The BBNJ Agreement enters a landscape where fisheries are already managed separately in practice, despite their ecological interconnectedness with wider marine biodiversity aspects. Fisheries frameworks like UNFSA and RFMOs have already set legally binding conservation and management measures, focusing on economically important fisheries. While they increasingly address bycatch species such as sharks, whales, and seabirds, contributing to broader conservation efforts, this is not their central focus.
RFMOs are typically divided into general, deep-sea, and tuna RFMOs. For example, the Western and Central Pacific Fisheries Commission (WCPFC) and the Inter-American Tropical Tuna Commission (IATTC) oversee high-value tuna stocks such as bluefin, yellowfin, bigeye, skipjack, and albacore. Similarly, the Northwest Atlantic Fisheries Organization (NAFO), a general RFMO, focuses, for example, on Atlantic cod, a key species in the North Atlantic fishing industry.
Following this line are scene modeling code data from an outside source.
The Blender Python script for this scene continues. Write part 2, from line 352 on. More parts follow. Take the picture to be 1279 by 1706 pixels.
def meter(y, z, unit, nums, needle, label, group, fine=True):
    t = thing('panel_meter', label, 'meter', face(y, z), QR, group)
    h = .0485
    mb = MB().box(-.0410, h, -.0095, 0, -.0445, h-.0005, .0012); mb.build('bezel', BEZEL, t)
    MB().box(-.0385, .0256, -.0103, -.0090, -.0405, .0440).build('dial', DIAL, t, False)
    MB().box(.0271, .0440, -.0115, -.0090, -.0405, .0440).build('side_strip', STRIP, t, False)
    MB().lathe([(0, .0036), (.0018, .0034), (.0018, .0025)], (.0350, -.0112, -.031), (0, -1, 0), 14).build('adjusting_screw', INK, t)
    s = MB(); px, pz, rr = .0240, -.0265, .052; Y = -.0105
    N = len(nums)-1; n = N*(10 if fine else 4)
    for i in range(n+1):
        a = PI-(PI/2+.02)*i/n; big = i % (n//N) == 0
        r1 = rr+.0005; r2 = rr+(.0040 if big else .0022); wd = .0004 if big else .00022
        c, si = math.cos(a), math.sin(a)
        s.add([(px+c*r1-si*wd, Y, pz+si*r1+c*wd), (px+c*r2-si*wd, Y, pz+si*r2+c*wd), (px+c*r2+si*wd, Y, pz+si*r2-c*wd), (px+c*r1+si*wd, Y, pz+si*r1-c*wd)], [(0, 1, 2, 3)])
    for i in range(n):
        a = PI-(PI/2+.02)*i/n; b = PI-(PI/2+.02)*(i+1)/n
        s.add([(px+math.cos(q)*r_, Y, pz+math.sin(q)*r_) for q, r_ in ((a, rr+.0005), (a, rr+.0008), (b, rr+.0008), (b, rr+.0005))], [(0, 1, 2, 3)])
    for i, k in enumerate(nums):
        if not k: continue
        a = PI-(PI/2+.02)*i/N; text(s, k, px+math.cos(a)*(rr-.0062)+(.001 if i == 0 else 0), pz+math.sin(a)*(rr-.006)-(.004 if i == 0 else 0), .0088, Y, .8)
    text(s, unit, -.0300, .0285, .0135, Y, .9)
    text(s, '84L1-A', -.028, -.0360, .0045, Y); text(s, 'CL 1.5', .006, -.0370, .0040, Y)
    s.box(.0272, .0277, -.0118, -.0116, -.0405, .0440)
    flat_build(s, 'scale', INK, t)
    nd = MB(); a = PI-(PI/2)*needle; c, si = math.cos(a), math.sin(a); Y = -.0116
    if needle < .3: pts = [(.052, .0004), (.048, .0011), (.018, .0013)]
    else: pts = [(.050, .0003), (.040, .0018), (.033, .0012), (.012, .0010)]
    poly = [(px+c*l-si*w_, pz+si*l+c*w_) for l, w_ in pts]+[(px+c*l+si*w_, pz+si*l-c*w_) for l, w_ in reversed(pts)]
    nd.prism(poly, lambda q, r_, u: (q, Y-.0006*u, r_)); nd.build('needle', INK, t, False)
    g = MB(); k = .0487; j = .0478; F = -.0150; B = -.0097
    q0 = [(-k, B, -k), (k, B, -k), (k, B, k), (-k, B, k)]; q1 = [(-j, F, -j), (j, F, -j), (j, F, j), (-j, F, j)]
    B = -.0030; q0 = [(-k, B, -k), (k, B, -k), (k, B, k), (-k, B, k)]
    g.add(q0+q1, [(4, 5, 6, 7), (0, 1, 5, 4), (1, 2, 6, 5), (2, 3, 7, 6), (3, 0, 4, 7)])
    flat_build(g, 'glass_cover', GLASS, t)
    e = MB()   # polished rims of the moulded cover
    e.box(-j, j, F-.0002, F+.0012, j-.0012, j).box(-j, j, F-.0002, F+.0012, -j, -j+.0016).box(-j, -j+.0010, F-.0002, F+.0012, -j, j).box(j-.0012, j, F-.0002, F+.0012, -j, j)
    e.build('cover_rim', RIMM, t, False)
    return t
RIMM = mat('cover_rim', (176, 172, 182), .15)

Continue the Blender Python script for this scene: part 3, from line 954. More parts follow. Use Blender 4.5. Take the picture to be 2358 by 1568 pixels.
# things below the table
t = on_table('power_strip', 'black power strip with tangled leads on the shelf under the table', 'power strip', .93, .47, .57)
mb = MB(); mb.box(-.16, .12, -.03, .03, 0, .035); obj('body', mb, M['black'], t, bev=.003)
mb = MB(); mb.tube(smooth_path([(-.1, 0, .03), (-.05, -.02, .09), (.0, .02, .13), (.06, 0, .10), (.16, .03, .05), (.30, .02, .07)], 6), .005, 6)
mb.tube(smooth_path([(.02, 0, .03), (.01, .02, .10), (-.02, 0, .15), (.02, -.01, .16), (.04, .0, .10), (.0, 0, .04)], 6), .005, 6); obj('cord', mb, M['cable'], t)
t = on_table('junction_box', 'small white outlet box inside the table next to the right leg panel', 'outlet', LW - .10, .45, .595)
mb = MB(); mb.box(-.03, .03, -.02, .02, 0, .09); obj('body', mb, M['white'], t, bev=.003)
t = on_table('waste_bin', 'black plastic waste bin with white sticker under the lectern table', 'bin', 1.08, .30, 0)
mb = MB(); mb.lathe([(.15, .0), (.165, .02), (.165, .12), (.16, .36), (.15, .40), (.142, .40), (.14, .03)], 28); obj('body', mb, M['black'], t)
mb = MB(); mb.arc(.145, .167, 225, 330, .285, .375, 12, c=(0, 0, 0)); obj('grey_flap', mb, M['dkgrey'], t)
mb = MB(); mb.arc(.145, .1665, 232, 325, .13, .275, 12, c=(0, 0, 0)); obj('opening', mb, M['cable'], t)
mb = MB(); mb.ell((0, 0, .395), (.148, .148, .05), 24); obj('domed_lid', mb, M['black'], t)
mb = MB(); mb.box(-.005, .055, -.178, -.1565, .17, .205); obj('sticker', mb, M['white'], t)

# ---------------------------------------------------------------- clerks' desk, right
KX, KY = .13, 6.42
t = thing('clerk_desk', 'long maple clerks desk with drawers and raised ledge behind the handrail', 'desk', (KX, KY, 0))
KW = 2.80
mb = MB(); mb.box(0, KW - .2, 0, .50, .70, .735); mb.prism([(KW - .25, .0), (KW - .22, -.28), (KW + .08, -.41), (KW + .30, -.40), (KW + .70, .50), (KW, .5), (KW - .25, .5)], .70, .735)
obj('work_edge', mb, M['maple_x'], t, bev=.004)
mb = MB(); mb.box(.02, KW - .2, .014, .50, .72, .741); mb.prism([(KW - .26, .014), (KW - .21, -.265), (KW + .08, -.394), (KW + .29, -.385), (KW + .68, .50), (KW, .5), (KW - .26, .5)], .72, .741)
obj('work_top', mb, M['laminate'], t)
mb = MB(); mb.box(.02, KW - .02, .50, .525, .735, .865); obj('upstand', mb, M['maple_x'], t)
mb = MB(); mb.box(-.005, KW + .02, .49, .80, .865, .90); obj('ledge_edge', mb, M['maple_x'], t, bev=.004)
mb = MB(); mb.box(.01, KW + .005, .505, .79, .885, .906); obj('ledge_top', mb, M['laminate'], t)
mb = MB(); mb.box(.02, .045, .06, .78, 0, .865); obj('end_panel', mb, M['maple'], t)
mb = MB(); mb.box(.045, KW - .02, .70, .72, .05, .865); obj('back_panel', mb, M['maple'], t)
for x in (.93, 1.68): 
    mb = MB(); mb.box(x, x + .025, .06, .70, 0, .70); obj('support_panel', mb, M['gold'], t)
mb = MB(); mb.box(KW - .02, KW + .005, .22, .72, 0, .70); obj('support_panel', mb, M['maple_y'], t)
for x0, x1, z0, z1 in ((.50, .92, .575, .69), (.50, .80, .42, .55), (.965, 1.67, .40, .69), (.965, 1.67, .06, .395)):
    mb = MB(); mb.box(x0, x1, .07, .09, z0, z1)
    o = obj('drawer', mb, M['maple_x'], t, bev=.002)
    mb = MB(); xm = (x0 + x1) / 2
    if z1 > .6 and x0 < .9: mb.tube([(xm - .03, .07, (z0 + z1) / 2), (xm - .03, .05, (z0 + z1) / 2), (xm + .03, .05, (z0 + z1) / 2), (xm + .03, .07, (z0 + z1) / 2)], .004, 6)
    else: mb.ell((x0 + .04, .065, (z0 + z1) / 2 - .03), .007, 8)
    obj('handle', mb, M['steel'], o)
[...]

Only a few frameworks, such as the Commission for the Conservation of Antarctic Marine Living Resources (CCAMLR), combine broader conservation objectives with fisheries management, allowing them, for example, to establish Marine Protected Areas (MPAs). Notably, CCAMLR is sometimes considered an RFMO, but technically, it is a conservation organisation with fisheries management responsibilities. This diversity of institutional mandates and objectives has led to a fragmented ocean governance system (Fig. 1), in which biodiversity concerns are often treated separately from economic or sectoral priorities. International bodies such as the Food and Agriculture Organization (FAO), which sets global fisheries standards, could bridge the broader biodiversity and fisheries governance. However, limitations in their mandate, coordination, and enforcement impede this role.
Moreover, these tensions are also political and socio-economic. Industrialised fishing nations, including several Organisation for Economic Co-operation and Development (OECD) members, dominate high-seas fishing with distant-water fleets (Sumaila et al. 2016), yet have the capacity for alternative marine uses. In contrast, developing coastal states, especially small island developing states (SIDS), rely heavily on migratory fish stocks spanning their EEZs and the High Seas. SIDS emphasise the ecological, economic, and cultural links between their waters and the adjacent High Seas, advocating governance that reflects these connections. Though often overlooked in ocean governance, landlocked developing states have also used the BBNJ negotiations platform to assert their interests in managing, accessing, and using resources in these global commons. Therefore, fisheries management in ABNJ is about ecological sustainability, access, benefit distribution, and intergenerational equity for fishing and non-fishing nations.
The BBNJ Agreement seeks to balance the conservation and sustainable use of marine biodiversity, within an already fragmented institutional landscape and a highly contentious political environment. With the treaty text finalised, this paper examines how these tensions emerged during negotiations and how they were addressed or left unresolved. The tensions between fisheries management and broader marine biodiversity objectives, as expressed by the PSIDS delegate, underscore the need to assess how different stakeholders perceive this relationship. Various factors, including economic interests, institutional mandates, geopolitical priorities, and cultural values, shape these perceptions. Understanding how these factors influence stakeholders’ views is crucial for evaluating the Agreement’s effectiveness and the prospects for cooperation or conflict in its implementation. To explore this issue, this article draws on stakeholder views, including delegates, fisheries managers, and conservationists, from statements and interviews conducted during and after the BBNJ negotiations.